Como siempre en las obras de Miyazaki, la fantasía forma parte de la vida cotidiana, y una vez más desde sus películas invita a los niños (y a los no tan niños) a que la descubran a su alrededor si saben mirarla. Esta constante es quizás también un rasgo muy característico de la cultura nipona, si tenemos en cuenta que es una sociedad en la que el consumo de anime y manga llega a cifras descomunales y no sólo entre niños y adolescentes.
Evidentemente, la fantasía supone una eficaz forma de escape, en una sociedad tan constreñida como la japonesa, en la que la presión social se hace insoportable para muchos individuos, que acaban suicidándose o encerrándose en su habitación para limitarse a consumir productos de ficción, incapaces de enfrentarse con la realidad (esos hikikomoris a los que alimentan sus padres con tranchetes por debajo de la puerta, pero a los que no les quitan el ADSL).

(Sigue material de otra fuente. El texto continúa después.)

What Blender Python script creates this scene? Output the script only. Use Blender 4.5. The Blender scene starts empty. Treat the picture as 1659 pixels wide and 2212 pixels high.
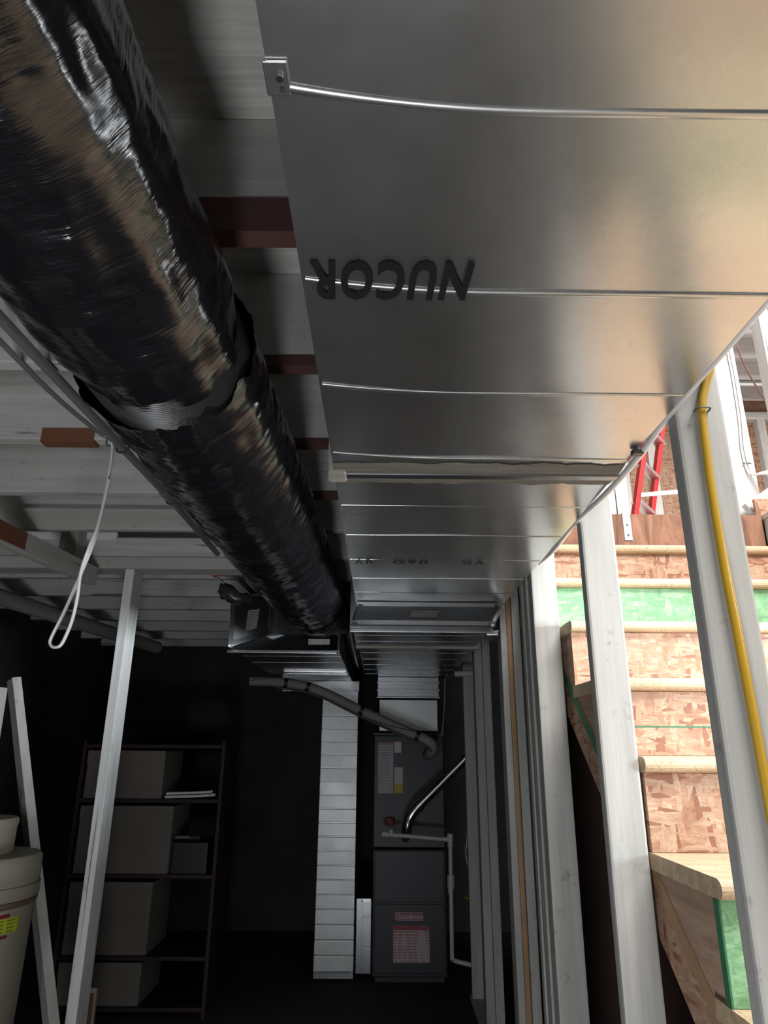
import bpy, bmesh, math, random
from mathutils import Vector, Matrix, noise

random.seed(7)
S = bpy.context.scene
C = S.collection

# ------------------------------------------------------------------ camera
EYE = 1.37
cam_d = bpy.data.cameras.new('camera')
cam = bpy.data.objects.new('camera', cam_d)
C.objects.link(cam)
PITCH, ROLL, YAW = math.radians(19.0), 0.0075, math.atan(4.7 / 1560)
fwd = Vector((math.sin(YAW) * math.cos(PITCH), math.cos(YAW) * math.cos(PITCH), math.sin(PITCH)))
r0 = fwd.cross(Vector((0, 0, 1))).normalized()
u0 = r0.cross(fwd)
rt = r0 * math.cos(ROLL) + u0 * math.sin(ROLL)
up = u0 * math.cos(ROLL) - r0 * math.sin(ROLL)
M = Matrix((rt, up, -fwd)).transposed().to_4x4()
M.translation = Vector((0, 0, EYE))
cam.matrix_world = M
cam_d.sensor_fit = 'VERTICAL'
cam_d.sensor_height = 36.0
cam_d.lens = 36.0 * 1475.0 / 2212.0
cam_d.clip_start = 0.02
S.camera = cam

# ------------------------------------------------------------------ world, lights, exposure
w = bpy.data.worlds.new('world'); S.world = w
w.use_nodes = True
w.node_tree.nodes['Background'].inputs[0].default_value = (0.8, 0.9, 1.0, 1)
w.node_tree.nodes['Background'].inputs[1].default_value = 0.0

def area(name, loc, target, sx, sy, power, color):
    d = bpy.data.lights.new(name, 'AREA'); d.shape = 'RECTANGLE'
    d.size, d.size_y, d.energy, d.color = sx, sy, power, color
    o = bpy.data.objects.new(name, d); C.objects.link(o)
    o.location = loc
    o.rotation_euler = (Vector(target) - Vector(loc)).to_track_quat('-Z', 'Y').to_euler()
    return o
# daylight from the big upstairs window, falling down the open stairwell
area('window_daylight', (1.8, .15, 4.45), (1.2, 2.6, 2.0), 1.8, 1.2, 270, (1.0, 0.98, 0.95))
area('upstairs_ceiling_light', (2.6, 4.2, 4.75), (2.6, 4.2, 2.0), 1.2, 1.2, 170, (1.0, 0.98, 0.95))
# unseen cool light added at right, beyond an opening in the stairwell wall
area('stairwell_side_light', (3.6, 0.45, 1.68), (-1.1, 2.9, 1.4), 1.1, 0.85, 78, (0.90, 0.96, 1.0))
bpy.data.lights['stairwell_side_light'].spread = math.radians(100)
# narrow light added in the stairwell to streak the black duct
area('streak_light', (1.77, 1.66, 1.86), (0.0, 1.9, 1.75), 1.25, 0.055, 9.5, (0.90, 0.96, 1.0))
# open basement doorway behind the photographer
area('doorway_daylight', (-0.4, -2.4, 1.15), (-0.4, 2.0, 1.3), 1.0, 1.9, 5, (0.93, 0.97, 1.0))
# unseen fill light added behind the photographer
area('rear_fill', (-1.0, -1.3, 0.9), (-0.3, 1.8, 1.8), 0.5, 0.35, 12, (0.95, 0.98, 1.0))

# fill light added low down, out of view, to lift the ceiling between ducts
fd = bpy.data.lights.new('floor_fill', 'POINT'); fd.energy = 50; fd.shadow_soft_size = .16; fd.color = (0.95, 0.98, 1.0)
fo = bpy.data.objects.new('floor_fill', fd); C.objects.link(fo); fo.location = (-.12, .30, .25)

S.view_settings.view_transform = 'Standard'
S.view_settings.look = 'None'
S.view_settings.gamma = 1.0
S.view_settings.exposure = 0.0
S.view_settings.use_curve_mapping = False
S.cycles.use_denoising = True
S.cycles.max_bounces = 8
S.cycles.diffuse_bounces = 5
S.cycles.glossy_bounces = 5
S.cycles.sample_clamp_indirect = 4.0
S.cycles.caustics_reflective = False
S.cycles.caustics_refractive = False

# ------------------------------------------------------------------ materials
class N:
    def __init__(s, name):
        s.m = bpy.data.materials.new(name); s.m.use_nodes = True
        s.t = s.m.node_tree; s.n = s.t.nodes; s.l = s.t.links
        s.b = s.n['Principled BSDF']
        s.c = s.n.new('ShaderNodeTexCoord')
        s.oi = None
    def node(s, typ, **kw):
        x = s.n.new(typ)
        for k, v in kw.items():
            if k in x.inputs: x.inputs[k].default_value = v
            else: setattr(x, k, v)
        return x
    def vec(s, scale=(1, 1, 1), rot=(0, 0, 0), rnd=True):
        mp = s.node('ShaderNodeMapping'); mp.inputs['Scale'].default_value = scale; mp.inputs['Rotation'].default_value = rot
        src = s.c.outputs['Object']
        if rnd:
            if s.oi is None:
                oi = s.n.new('ShaderNodeObjectInfo')
                mu = s.node('ShaderNodeMath', operation='MULTIPLY'); mu.inputs[1].default_value = 37.0
                s.l.new(oi.outputs['Random'], mu.inputs[0])
                ad = s.node('ShaderNodeVectorMath', operation='ADD')
                s.l.new(src, ad.inputs[0]); s.l.new(mu.outputs[0], ad.inputs[1])
                s.oi = ad.outputs[0]
            src = s.oi
        s.l.new(src, mp.inputs['Vector'])
        return mp.outputs[0]
    def noise(s, v, scale, detail=4, rough=.55, dist=0):
        x = s.node('ShaderNodeTexNoise'); x.inputs['Scale'].default_value = scale; x.inputs['Detail'].default_value = detail
        x.inputs['Roughness'].default_value = rough; x.inputs['Distortion'].default_value = dist
        s.l.new(v, x.inputs['Vector']); return x.outputs['Fac']
    def ramp(s, f, stops, interp='LINEAR'):
        r = s.n.new('ShaderNodeValToRGB'); cr = r.color_ramp; cr.interpolation = interp
        while len(cr.elements) < len(stops): cr.elements.new(0.5)
        for e, (p, c) in zip(cr.elements, stops):
            e.position = p; e.color = (c, c, c, 1) if isinstance(c, (int, float)) else (*c, 1)
        s.l.new(f, r.inputs[0]); return r.outputs[0]
    def mix(s, f, a, b, blend='MIX'):
        x = s.n.new('ShaderNodeMix'); x.data_type = 'RGBA'; x.blend_type = blend
        for sock, v in ((x.inputs[0], f), (x.inputs[6], a), (x.inputs[7], b)):
            if hasattr(v, 'links'): s.l.new(v, sock)
            else: sock.default_value = v if isinstance(v, (int, float)) else (*v, 1)
        return x.outputs[2]
    def bump(s, h, strength=.3, dist=.01):
        b = s.node('ShaderNodeBump'); b.inputs['Strength'].default_value = strength; b.inputs['Distance'].default_value = dist
        s.l.new(h, b.inputs['Height']); s.l.new(b.outputs[0], s.b.inputs['Normal'])
    def col(s, c):
        if hasattr(c, 'links'): s.l.new(c, s.b.inputs['Base Color'])
        else: s.b.inputs['Base Color'].default_value = (*c, 1)
    def rough(s, r):
        if hasattr(r, 'links'): s.l.new(r, s.b.inputs['Roughness'])
        else: s.b.inputs['Roughness'].default_value = r
    def metal(s, v): s.b.inputs['Metallic'].default_value = v

def plain(name, c, r=.5, metal=0.0):
    n = N(name); n.metal(metal)
    f = n.noise(n.vec(), 9, 5)
    n.col(n.mix(f, tuple(x * .82 for x in c), tuple(min(1, x * 1.12) for x in c)))
    n.rough(r)
    return n.m

def painted(name, base, bare=(.16, .07, .04), bare_lo=.66, axis='z', dirt=.5):
    """white-washed framing lumber: grain along its length, bare patches, cracks and scuffs"""
    n = N(name)
    st = {'z': (22, 22, 1.2), 'x': (1.2, 22, 22), 'y': (22, 1.2, 22)}[axis]
    lo = {'z': (2.4, 2.4, .9), 'x': (.9, 2.4, 2.4), 'y': (2.4, .9, 2.4)}[axis]
    grain = n.noise(n.vec(st), 1.6, 5, .6)
    blotch = n.noise(n.vec(lo), 1.1, 3, .5)
    scuff = n.noise(n.vec(), 14, 6, .7)
    c = n.mix(n.ramp(grain, [(.35, 0), (.65, 1)]), tuple(x * .76 for x in base), base)
    c = n.mix(n.ramp(blotch, [(.38, 0.0), (.62, .6)]), c, tuple(x * .68 for x in base))
    c = n.mix(n.ramp(scuff, [(.60, 0), (.72, dirt)]), c, (.07, .06, .055))
    crack = n.noise(n.vec(tuple(a * b for a, b in zip(st, (2.4, 2.4, 2.4) if axis != 'z' else (2.6, 2.6, .8)))), .8, 2, .5)
    c = n.mix(n.ramp(crack, [(.69, 0), (.72, .8)]), c, (.05, .04, .035))
    c = n.mix(n.ramp(blotch, [(bare_lo, 0), (bare_lo + .012, 1)]), c, bare)
    n.col(c); n.rough(.62)
    n.bump(grain, .25, .004)
    return n.m

M_STUD = painted('white_washed_stud', (.47, .46, .435), bare_lo=.80)
M_STUDX = painted('white_washed_plate', (.62, .61, .585), bare_lo=.78, axis='x')
M_STUDY = painted('white_washed_rail', (.60, .59, .565), bare_lo=.68, axis='y')
M_POST = painted('white_painted_post', (.88, .89, .89), bare_lo=.86, dirt=.35)
M_JOIST = painted('grey_washed_joist', (.66, .655, .635), bare=(.13, .055, .035), bare_lo=.74, axis='x')
M_UPSTUD = painted('bright_painted_stud', (.6, .59, .58), bare_lo=.9, dirt=.25)
M_UPJOIST = painted('bright_painted_joist', (.6, .58, .57), bare_lo=.9, axis='x', dirt=.25)
M_TANWOOD = plain('bare_tan_wood', (.36, .22, .12), .7)

def mk_ply(name, c1, c2, sc=(1, 30, 1), s2=1.0):
    n = N(name)
    g = n.noise(n.vec(sc), s2, 6, .65, 1.5)
    k = n.noise(n.vec((1, 1, 1)), 2.2, 3)
    c = n.mix(n.ramp(g, [(.35, 0), (.65, 1)]), c1, c2)
    c = n.mix(n.ramp(k, [(.55, 0), (.7, .4)]), c, tuple(x * .55 for x in c1))
    n.col(c); n.rough(.75); n.bump(g, .3, .004); return n.m
M_SUBFLOOR = mk_ply('plywood_subfloor', (.46, .44, .42), (.62, .60, .57), (2, 40, 1), 1.0)
M_PLYSIDE = mk_ply('plywood_stringer_side', (.30, .185, .125), (.47, .32, .225), (1, 3, 26), .8)
M_HEADER = mk_ply('brown_header_board', (.13, .055, .035), (.36, .18, .11), (14, 1, 3), .8)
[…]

En fin, Totoro nos propone también esa apuesta por la fantasía como salvación, y la verdad es que convence, con su dulzura y su candor… Algunos, al verla, rememorarán los tiempos de merendar pan con nocilla viendo a Heidi, Pedro y el abuelo por la tele, aquella época en la que los problemas parecían reducirse a encontrar a una cabra perdida (díscola Copo de Nieve). En fin, la nostalgia.